Friday, October 23, 2009

Numerical Throwaway Code

Blogs are a great place for throwaway code. You write throwaway code to learn about solving a particular problem. For me, it is usually implementing different sorts of numerical methods. Posting the results to the web just provides a bit of a goad to pick something interesting and work it to completion. Who knows, it may turn out to be useful to someone else too.

Doing throwaway code is also a good opportunity to practice the complete computational physics implementation cycle, which is (according to me at least):


  • Define the governing equations in your favorite computer algebra system (CAS)

  • Do the symbol manipulation required to apply the chosen discretization or approximation to the governing equations.

  • Export appropriate computation-ready expressions to your favorite language (I use Maxima’s f90() function).

  • Find an analytical solution or generate forcing functions for a manufactured solution using your CAS.

  • Write the auxilliary code to turn your expressions into useful routines and functions (loops and logic statements).

  • Compile and verify that the implementation meets the design order of accuracy with a grid convergence study.

Becoming fast at going from governing equations to a formally verified implementation is important. According to Philip Greenspun fast means profficient, and formally verified means you aren’t fooling yourself.

Research has shown that the only way we really learn and improve our skills is by deliberate practice. Deliberate practice has a few defining characteristics


  • activity explicitly intended to improve performance

  • reaches for objectives just beyond your level of competence

  • provides critical feedback

  • involves high levels of repetition

Does the little numerical methods throwaway code process described above satisfy these criteria? Learning and implementing a new method on an old equation set or an old method on a new equation set seems to be intended to improve performance. Since it is a new method it is just beyond the level of competence (you haven’t implemented it successfully yet). The critical feedback comes from passing the verification test to confirm that the implementation meets the design order of accuracy. Which brings us finally to the repetition level. Getting high levels of repetition is a bit harder. For simple governing equations and simple methods (like this example) it will take a very short time to go from governing equations to verified implementation. But part of the progression of the competence level is extensions to more complicated equations (non-linear instead of linear, multi dimensional instead of one dimensional, vector instead of scalar), which can take quite a while to get through the entire cycle, because the complexity tends to explode.

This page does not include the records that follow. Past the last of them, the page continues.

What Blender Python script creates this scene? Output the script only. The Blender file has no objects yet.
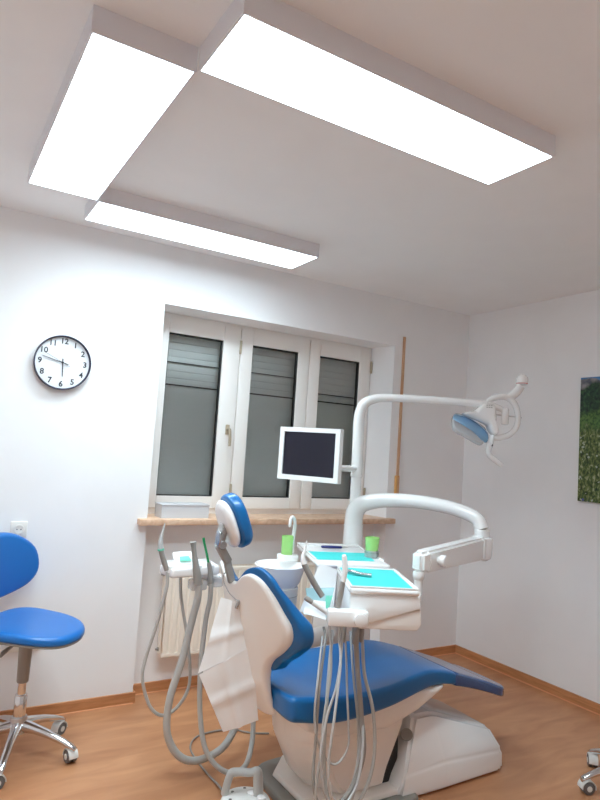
import bpy, bmesh, math, random
from math import sin, cos, pi, radians as rad
from mathutils import Vector, Matrix
random.seed(7)
S = bpy.context.scene
COL = S.collection
V = Vector

# ------------------------------------------------------------------ materials
def mat(name, col, rough=.5, metal=0, coat=0, spec=.5, **k):
    m = bpy.data.materials.new(name); m.use_nodes = True
    b = m.node_tree.nodes['Principled BSDF']
    b.inputs['Base Color'].default_value = (*col, 1)
    b.inputs['Roughness'].default_value = rough
    b.inputs['Metallic'].default_value = metal
    b.inputs['Coat Weight'].default_value = coat
    b.inputs['Specular IOR Level'].default_value = spec
    for a, v in k.items(): b.inputs[a.replace('_', ' ')].default_value = v
    return m
def srgb(r, g, b):
    f = lambda c: (c/255/12.92) if c/255 <= .04045 else ((c/255+.055)/1.055)**2.4
    return (f(r), f(g), f(b))
def noisy(m, c1, c2, scale=(1,1,1), detail=6, lo=.35, hi=.65, bump=0, nscale=5, rough=None, coord='Object'):
    nt = m.node_tree; N = nt.nodes; L = nt.links; b = N['Principled BSDF']
    tc = N.new('ShaderNodeTexCoord'); mp = N.new('ShaderNodeMapping'); mp.inputs['Scale'].default_value = scale
    L.new(tc.outputs[coord], mp.inputs['Vector'])
    n = N.new('ShaderNodeTexNoise'); n.inputs['Scale'].default_value = nscale; n.inputs['Detail'].default_value = detail
    n.inputs['Distortion'].default_value = .6
    L.new(mp.outputs['Vector'], n.inputs['Vector'])
    r = N.new('ShaderNodeValToRGB'); r.color_ramp.elements[0].position = lo; r.color_ramp.elements[1].position = hi
    r.color_ramp.elements[0].color = (*c1, 1); r.color_ramp.elements[1].color = (*c2, 1)
    L.new(n.outputs['Fac'], r.inputs['Fac']); L.new(r.outputs['Color'], b.inputs['Base Color'])
    if bump:
        bp = N.new('ShaderNodeBump'); bp.inputs['Strength'].default_value = bump; bp.inputs['Distance'].default_value = .01
        L.new(n.outputs['Fac'], bp.inputs['Height']); L.new(bp.outputs['Normal'], b.inputs['Normal'])
    return m
M = {}
M['wall'] = noisy(mat('wall_paint', (.8,.8,.8), .85), (.88,.88,.885), (.90,.90,.905), nscale=3)
M['ceil'] = noisy(mat('ceiling_paint', (.8,.8,.8), .9), (.89,.89,.89), (.91,.91,.91), nscale=3)
M['floor'] = noisy(mat('linoleum', (.4,.2,.1), .42), srgb(174,118,80), srgb(201,146,105), scale=(1.2,5,1), nscale=2.2, detail=9, lo=.3, hi=.72)
M['wood_board'] = noisy(mat('baseboard_wood', (.4,.2,.1), .45), srgb(182,124,82), srgb(202,144,98), scale=(2,2,20), nscale=3)
M['sill'] = noisy(mat('sill_stone', (.4,.2,.1), .35), srgb(205,165,135), srgb(228,194,165), scale=(1,1,1), nscale=22, detail=10)
M['upvc'] = mat('white_window_plastic', srgb(242,239,235), .35)
M['white'] = mat('white_plastic', srgb(243,243,242), .22, coat=.3)
M['offwhite'] = mat('warm_white_plastic', srgb(240,235,229), .3, coat=.3)
M['greyp'] = mat('grey_plastic', srgb(150,147,142), .45)
M['midgrey'] = mat('plate_grey', srgb(138,136,130), .5)
M['hose'] = mat('hose_grey', srgb(186,187,184), .45)
M['hose_dark'] = mat('hose_dark_grey', srgb(150,145,139), .5)
M['hose_light'] = mat('hose_silver', srgb(196,198,198), .4)
M['blue'] = mat('blue_vinyl', srgb(2,101,164), .33, coat=.25)
M['blue_stool'] = mat('blue_stool_vinyl', srgb(8,106,184), .35, coat=.2)
M['cover'] = mat('dark_foot_cover', srgb(52,84,136), .22, coat=.5)
M['chrome'] = mat('chrome', (.72,.72,.73), .12, 1)
M['alu'] = mat('brushed_aluminium', (.62,.62,.63), .3, 1)
M['steel'] = mat('steel_tool', (.5,.5,.5), .25, 1)
M['black'] = mat('black_rubber', (.02,.02,.02), .5)
M['clockrim'] = mat('clock_rim', srgb(45,45,70), .3)
M['paperw'] = mat('white_paper', srgb(249,249,248), .8)
M['clockface'] = mat('clock_face', srgb(232,236,240), .6)
M['ink'] = mat('black_ink', (.03,.03,.04), .6)
M['cyan'] = mat('cyan_tray_paper', srgb(62,206,204), .6)
M['screen'] = mat('dark_screen', srgb(16,15,34), .18)
M['caster'] = mat('caster_white', srgb(225,225,222), .4)
M['tread'] = mat('caster_grey', srgb(105,105,105), .5)
M['radi'] = mat('radiator_enamel', srgb(244,234,220), .4)
M['wood_strip'] = noisy(mat('strap_cover_wood', (.4,.2,.1), .5), srgb(196,152,118), srgb(212,170,136), scale=(3,3,.5), nscale=14)
M['wood_yellow'] = mat('strap_box_wood', srgb(214,160,96), .5)
M['brass'] = mat('handle_brass', srgb(186,172,150), .4, .3)
M['socket'] = mat('socket_plastic', srgb(236,234,228), .35)
M['shutter'] = noisy(mat('shutter_grey', (.2,.2,.2), .6), srgb(236,242,239), srgb(242,247,245), nscale=3)
M['gap'] = mat('shutter_gap', srgb(70,74,74), .8)
M['boxside'] = mat('lamp_housing', srgb(232,232,236), .5)
M['green'] = mat('green_plastic', srgb(10,150,90), .4)
M['teal'] = mat('teal_print', srgb(110,205,180), .6)
M['navy'] = mat('navy_pen', srgb(30,40,110), .35)
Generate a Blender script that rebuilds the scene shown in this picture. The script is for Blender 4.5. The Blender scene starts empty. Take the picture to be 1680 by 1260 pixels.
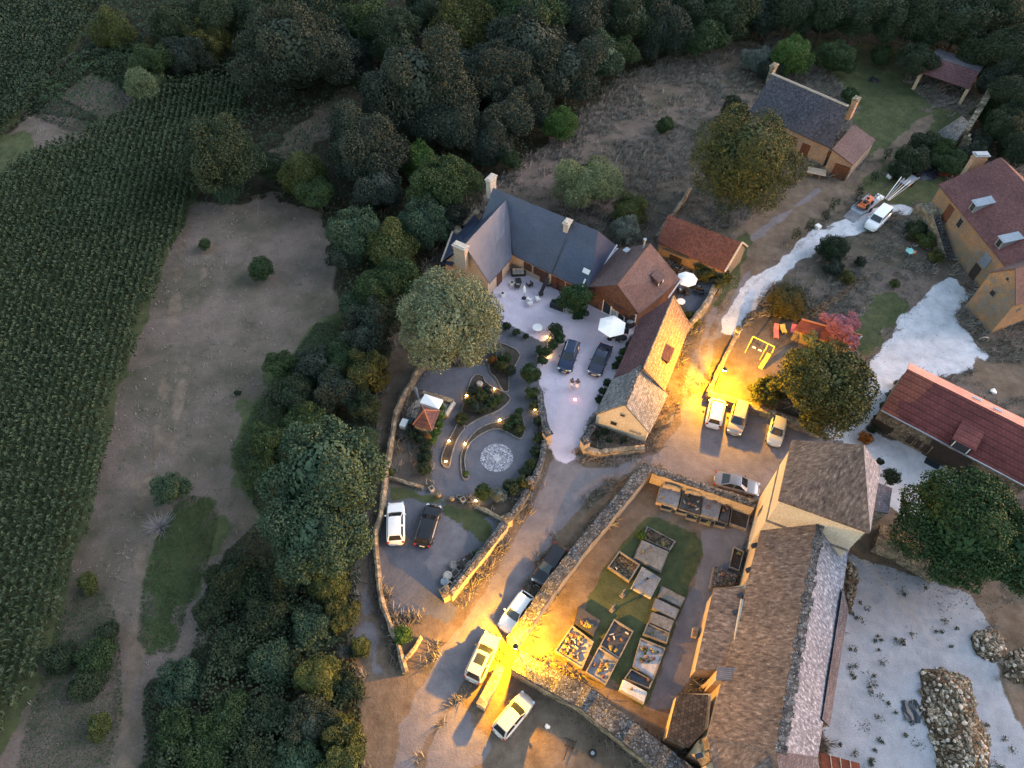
import bpy, math, random
import numpy as np
from mathutils import Vector, Matrix
# ---------------------------------------------------------------- camera
SC = bpy.context.scene
CAMH = 66.0
NX, NY, FPX = 835.0, 1477.0, 1167.0
def _basis():
    D = Vector((NX-840, -(NY-630), -FPX)).normalized()
    F = Vector((0, 0, -1)); Y = (F-D*F.dot(D)).normalized(); Z = -D
    return Y.cross(Z), Y, Z
BX, BY, BZ = _basis()
cd = bpy.data.cameras.new("camera"); cam = bpy.data.objects.new("camera", cd)
SC.collection.objects.link(cam); SC.camera = cam
cd.sensor_fit = 'HORIZONTAL'; cd.sensor_width = 36.0; cd.lens = 36.0*FPX/1680.0
cd.clip_start = 0.5; cd.clip_end = 6000
RM = Matrix((BX, BY, BZ)).to_4x4()
cam.matrix_world = Matrix.Translation((0, 0, CAMH)) @ RM
# ---------------------------------------------------------------- sky, sun, exposure
SUN_EL, SUN_AZ = math.radians(3.0), math.radians(80)     # azimuth clockwise from +Y
W = bpy.data.worlds.new("World"); SC.world = W; W.use_nodes = True
nt = W.node_tree; nt.nodes.clear()
sky = nt.nodes.new('ShaderNodeTexSky'); sky.sky_type = 'NISHITA'; sky.sun_disc = False
sky.sun_elevation = SUN_EL; sky.sun_rotation = SUN_AZ
sky.ozone_density = 2.0; sky.air_density = 1.0; sky.dust_density = 1.5
bg = nt.nodes.new('ShaderNodeBackground'); bg.inputs[1].default_value = 0.15
wo = nt.nodes.new('ShaderNodeOutputWorld')
tn = nt.nodes.new('ShaderNodeMix'); tn.data_type = 'RGBA'; tn.blend_type = 'MULTIPLY'; tn.inputs[0].default_value = 1; tn.inputs[7].default_value = (1.33, 1.0, .80, 1)
nt.links.new(sky.outputs[0], tn.inputs[6]); nt.links.new(tn.outputs[2], bg.inputs[0]); nt.links.new(bg.outputs[0], wo.inputs[0])
sl = bpy.data.lights.new("sun", 'SUN'); sl.energy = 0.22; sl.angle = math.radians(40); sl.color = (0.86, 0.9, 1.0)
so = bpy.data.objects.new("sun", sl); SC.collection.objects.link(so)
sd = Vector((math.sin(SUN_AZ)*math.cos(math.radians(36)), math.cos(SUN_AZ)*math.cos(math.radians(36)), math.sin(math.radians(36))))
so.rotation_euler = (-sd).to_track_quat('-Z', 'Y').to_euler()
SC.view_settings.view_transform = 'Standard'; SC.view_settings.look = 'None'
SC.view_settings.gamma = 1.0; SC.view_settings.exposure = 3.45
LAMP_W = 1750.0
# ---------------------------------------------------------------- helpers
def ray(px, py):
    return BX*0 + Vector((BX.x*(px-840)+BX.y*-(py-630)+BX.z*-FPX, BY.x*(px-840)+BY.y*-(py-630)+BY.z*-FPX, BZ.x*(px-840)+BZ.y*-(py-630)+BZ.z*-FPX))
def G(px, py, z=0.0):
    d = ray(px, py); t = (z-CAMH)/d.z
    return Vector((d.x*t, d.y*t, z))
def hit(px, py, p0, n):
    d = ray(px, py); o = Vector((0, 0, CAMH)); t = (p0-o).dot(n)/d.dot(n)
    return o+d*t
def mpp(px, py, z=0.0):              # metres for one photo pixel sideways
    return (G(px+1, py, z)-G(px, py, z)).length
def V(x, y, z=0.0): return Vector((x, y, z))
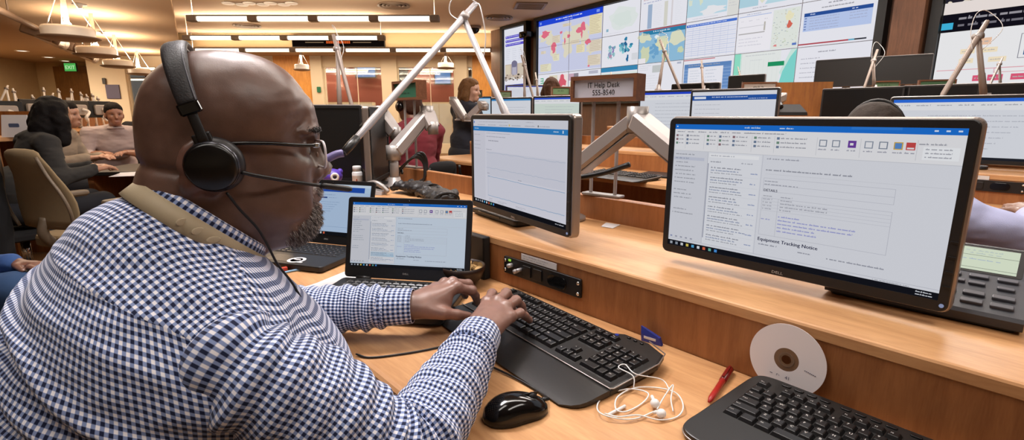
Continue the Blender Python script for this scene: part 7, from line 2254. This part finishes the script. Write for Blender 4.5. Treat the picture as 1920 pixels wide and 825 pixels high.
# ------------------------------------------------------------------ wood partition, telephone and papers behind the second row
q = at(1497, 190, 4.75)
pt = thing('desk_partition', 'maple desk partition with a notch, below the mint map', 'partition', (q.x, q.y, .2), -.25)
hz = q.z + .17 - .2
MB().box((0, 0, hz / 2), (.52, .05, hz)).build('panel', M['wood_part'], pt); MB().box((-.36, .0, hz / 2 - .045), (.2, .05, hz - .09)).build('lower_panel', M['wood_part'], pt)
q = at(1478, 204, 3.9)
t = thing('desk_telephone', 'small black telephone on the second desk row before the partition', 'telephone', (q.x, q.y, q.z - .05), -.2)
m = MB(); m.loft([[(-.11, -.09, 0), (.11, -.09, 0), (.11, .09, 0), (-.11, .09, 0)], [(-.105, -.085, .025), (.105, -.085, .025), (.105, .085, .085), (-.105, .085, .085)]], smooth=False); m.build('body', M['black'], t)
m = MB(); m.tube(smooth_path([(-.08, -.085, .06), (-.08, -.04, .09), (-.08, .04, .10), (-.08, .085, .095)], 5), .02, 10); m.build('handset', M['keywell'], t)
q = at(1577, 166, 4.6)
t = thing('open_binder', 'white papers and open binder on the third desk row beneath the dark grey monitor', 'papers', (q.x, q.y + .35, s3 + .1), -.3)
m = MB(); m.loft([[(-.17, 0, .0), (-.02, .02, .0), (-.02, .024, .0), (-.17, .004, .0)], [(-.20, .05, .09), (-.02, .07, .06), (-.02, .074, .06), (-.20, .054, .09)]], smooth=False); m.build('left_page', M['paper'], t)
m = MB(); m.loft([[(.0, .02, 0), (.18, 0, 0), (.18, .004, 0), (0, .024, 0)], [(.0, .07, .075), (.18, .05, .075), (.18, .054, .075), (0, .074, .075)]], smooth=False); m.build('right_page', M['paper'], t)
MB().box((0, .05, -.05), (.4, .12, .1)).build('stand', M['black'], t)

# keyboards, papers on row two's worktop
kb3 = copy_tree(kb); kx = d2w(2.62, 1.84, .8165); kb3.location = kx; kb3['label'] = 'black keyboard on the second desk row, seen under the silver monitor arm'
t = thing('black_folder', 'flat black folder lying beyond the keyboard under the silver monitor arm', 'folder', d2w(2.74, 1.90, .8166), DROT + .2)
MB().rbox((.0, -.2, .006), (.22, .3, .012), .01, .003).build('cover', M['black'], t)

# gloves on the rear shelf behind the left lit monitor
def glove(label, X, Y, rot, seed):
    t = dthing('work_glove', label, 'glove', X, Y, .8576, rot, )
    g = Field((-.10, -.12, -.012), (.12, .17, .085), .004)
    g.ell((0, -.02, .030), (.055, .075, .028), .01)
    for k in range(4): g.chain([(-.036 + .024 * k, .04, .030), (-.042 + .026 * k, .085, .034 + .006 * (k % 2)), (-.044 + .027 * k, .125 - .012 * abs(k - 1.5), .020)], [.015, .0145, .013], .006)
    g.chain([(.045, -.02, .028), (.078, .02, .03), (.080, .06, .022)], [.018, .016, .014], .012)
    g.ell((0, -.085, .028), (.05, .03, .026), .012)
    nr = np.argwhere(np.abs(g.d) < .02); P_ = g.lo + g.h * nr; g.d[nr[:, 0], nr[:, 1], nr[:, 2]] -= (value_noise(P_, 70, seed) * .0045 + value_noise(P_, 150, seed + 1) * .0015).astype(np.float32)
    V_, Q_ = g.nets(1); V_[:, 2] = np.maximum(V_[:, 2] - V_[:, 2].min() * 0, 0.0005)
    np_mesh('glove', V_, Q_, mat('black leather', '#1b1819', .5, bump=.5, bscale=120), t)
    MB().tube([(.048 * math.cos(a_), -.105, .028 + .024 * math.sin(a_)) for a_ in [2 * PI * k / 20 for k in range(20)]], .004, 6, closed=True).build('cuff', M['black_fabric'], t)
    return t
glove('black leather glove lying flat beside the left lit monitor', 1.05, 1.62, -.25, 3)
glove('black leather glove lying farther back, fingers to the left', 1.10, 1.86, .10, 5)

# sheets and wedge on the shelf further left
t = dthing('paper_scrap', 'cream paper scrap at the foot of the leaning monitor arm', 'paper', 1.19, 2.14, .8576, .6)
MB().loft([[(-.05, -.03, .0004), (.05, -.03, .0004), (.05, -.03, .001), (-.05, -.03, .001)], [(-.03, .03, .002), (.0, .035, .012), (.0, .035, .013), (-.03, .03, .003)]], smooth=False).build('sheet', mat('cream paper', '#d8cca8', .8), t)

# ------------------------------------------------------------------ desks and clutter at the far left
def table(label, x, y, z, w, d_, rot, kind='table'):
    t = thing('desk', label, kind, (x, y, 0), rot)
    MB().rbox((0, 0, z - .015), (w, d_, .03), .02, .004).build('worktop', mat('dark table top', '#221e1b', .5), t)
    MB().box((0, d_ / 2 - .03, z * .5), (w - .1, .02, z - .06)).build('modesty_panel', M['wood_riser'], t)
    for sx in (-1, 1): MB().box((sx * (w / 2 - .05), 0, z / 2 - .016), (.04, d_ - .1, z - .032)).build('leg_panel', M['wood_riser'], t)
    return t
q = at(238, 300, 4.2)
t_ = table('dark topped meeting desk between the three colleagues', q.x + .12, q.y + .25, .74, .9, .75, .2)
def left_row(label, p0, p1, Y0, Y1, z, dp=.8):
    a, b = at(p0, 230, Y0), at(p1, 230, Y1)
    L_ = math.hypot(b.x - a.x, b.y - a.y); rot = math.atan2(b.y - a.y, b.x - a.x)
    t = thing('desk', label, 'desk', ((a.x + b.x) / 2, (a.y + b.y) / 2, 0), rot)
    MB().box((0, 0, z - .015), (L_, dp, .03)).build('worktop', M['wood_top'], t)
    MB().box((0, -dp / 2 + .01, z / 2 - .02), (L_, .02, z - .05)).build('front_panel', M['wood_part'], t)
    MB().box((0, dp / 2 - .01, z / 2 + .1), (L_, .02, z + .2)).build('screen_panel', M['wood_part'], t)
    return t
left_row('long maple desk before the tan wall with a crowd of lamp arms', -60, 250, 6.4, 9.2, .98)
left_row('maple desk end at the left edge behind the white card', -120, 40, 4.08, 4.08, 1.02, .46)
pp_ = at(222, 316, 3.75)
t = thing('paper_sheet', 'cream paper sheets lying on the dark meeting table', 'paper', (pp_.x, pp_.y + .12, .7406), .4)
for k in range(2): MB().box((.02 * k, .03 * k, .0008 + .0012 * k), (.21, .29, .001), rz=.2 * k).build('sheet', M['paper'], t)
q = at(28, 262, 3.95)
t = thing('card_stand', 'white folded card with a small blue print, standing at the left edge', 'card', (q.x, q.y, 1.0205), .2)
MB().loft([[(-.085, 0, 0), (.085, 0, 0), (.085, .004, 0), (-.085, .004, 0)], [(-.085, .04, .17), (.085, .04, .17), (.085, .044, .17), (-.085, .044, .17)]], smooth=False).build('front_sheet', M['paper'], t)
MB().loft([[(-.085, .09, 0), (.085, .09, 0), (.085, .094, 0), (-.085, .094, 0)], [(-.085, .042, .17), (.085, .042, .17), (.085, .046, .17), (-.085, .046, .17)]], smooth=False).build('back_sheet', M['paper'], t)
MB().rbox((0, .0185, .09), (.07, .002, .03), .008, .0005, axis='y').build('print', mat('blue print', '#5a6a8a', .6), t)
rg_ = random.Random(12)
gl = 'grey monitors on the far left desks'
proto = None
for i, (px, py, yw) in enumerate(((12, 208, 1.2), (62, 204, 1.5), (106, 207, 1.1), (148, 205, 1.6), (188, 205, 1.3))):
    c = lrow(px, py=py, X=-6.62)
    if proto is None:
        proto = thing('computer_monitor', 'grey backed monitor on a pale arm among the far left desks', 'monitor', c, yw, gl)
        MB().rbox((0, 0, 0), (.36, .035, .26), .02, .008, axis='y').build('case', M['keywell'], proto)
        MB().rbox((0, -.03, -.01), (.22, .04, .16), .03, .01, axis='y').build('rear_housing', M['alu_grey'], proto)
        MB().tube(smooth_path([(0, -.05, 0), (.03, -.12, -.04), (-.05, -.13, -.12), (0, -.10, -.18)], 5), .022, 8).build('arm', M['white_plastic'], proto)
    else:
        dup(proto, c, yw)
# ================================================================== LIGHT
def area(name, loc, rot, sx, sy, power, col):
    l = bpy.data.lights.new(name, 'AREA'); l.shape = 'RECTANGLE'; l.size = sx; l.size_y = sy
    l.energy = power; l.color = col[:3]
    o = bpy.data.objects.new(name, l); COL.objects.link(o); o.location = loc; o.rotation_euler = rot
    return o
WARM = (1.0, .80, .58); NEUT = (1.0, .93, .86); COOL = (.92, .96, 1.0)
# the linear pendants shine up at the ceiling and down at the room
for (t, L) in lights_lin:
    x, y, z = t.location
    area('uplight', (x, y, z + .07), (PI, 0, 0), L, .12, 70, WARM)
    area('downlight', (x, y, z - .06), (0, 0, 0), L, .12, 90, WARM)
for t, D in dish[:4]:
    x, y, z = t.location
    area('uplight', (x, y, z + .16), (PI, 0, 0), D * .8, D * .8, 55, WARM)
# ceiling lights over the near desks, above and behind the picture
area('desk_light', (.3, 1.9, 3.2), (0, 0, .0), 3.0, .35, 60, NEUT)
area('desk_light', (-.9, .3, 2.9), (0, 0, DROT), 1.6, .4, 20, NEUT)
area('desk_light', (-1.0, 1.75, 3.15), (0, 0, DROT), 1.2, .5, 85, (1.0, .95, .97))
area('desk_light', (1.2, -.3, 3.2), (0, 0, DROT), 2.4, .5, 40, NEUT)
area('desk_light', (3.0, 4.2, 3.2), (0, 0, .2), 4.0, .5, 130, NEUT)
area('desk_light', (1.2, 6.6, 3.2), (0, 0, .0), 4.0, .4, 130, NEUT)
area('desk_light', (-3.6, 4.2, 2.9), (0, 0, .4), 2.0, .5, 30, WARM)
area('wall_light', (4.8, 7.5, 3.2), (0, 0, VROT), 5.0, .3, 60, NEUT)
area('far_light', (-3, 15, 2.85), (0, 0, 0), 12, .4, 160, WARM)
area('far_left_fill', (-13.6, 13.2, 2.85), (0, 0, 0), 3, 1.5, 330, WARM)  # fill light added to brighten the far tan wall
area('left_light', (-5.0, 5.5, 2.85), (0, 0, .6), 2.0, .4, 50, WARM)
area('office_light', (-3, 16.8, 2.8), (0, 0, 0), 12, .3, 330, WARM)
w = bpy.data.worlds.new('world'); SC.world = w; w.use_nodes = True
w.node_tree.nodes['Background'].inputs[0].default_value = (.9, .85, .8, 1)
w.node_tree.nodes['Background'].inputs[1].default_value = .15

Just getting practice at using the available software tools is important too. They are increasingly powerful, which means they come with a significant learning curve. If you want to solve complicated PDEs quickly and correctly, being proficient with a CAS is the only way to get there.

The (open source) toolset I like to use is Maxima + Fortran + F2Py + Python (scipy and matplotlib especially). The symbol manipulation is quick and correct in Maxima, which produces correct low-level Fortran expressions (through f90()). Once these are generated it is straightforward to wrap them in loops and conditionals and compile them into Python modules with F2Py. This gives you custom compiled routines for your problem which were mostly generated rather than being written by hand. They are callable from a high level language so you can use them alongside all of the great high level stuff that comes in Scipy and the rest of Python. Especially convenient is Python’s unittest module, which provides a nice way to organize and automate a test suite for these routines.

The Radau-type Runge-Kutta example I mentioned earlier is a good example for another reason. It is clearly throwaway code. Why? It has no modularity whatsoever. All of the different parts of the calculation, spatial derivatives, forcing functions, time-step update, are jammed together in one big ugly expression. It is not broadly useful. I can’t take it and use it to integrate a different problem, it only solves the simple harmonic oscillator. I can get away with this monolithic mess because the governing equation is a simple one-dimensional scalar PDE and Maxima doesn’t make mistakes in combining and simplifying all of those operations. In real production code those things need to be separated out into their own modular routines. That way different spatial derivative approximations, different forcing functions, different time-integration methods can be mixed and matched (and independently tested) to efficiently solve a wide variety of problems.

Making sure that your throwaway code really is just that means you won’t make the biggest mistake related to throwaway code: not throwing it away.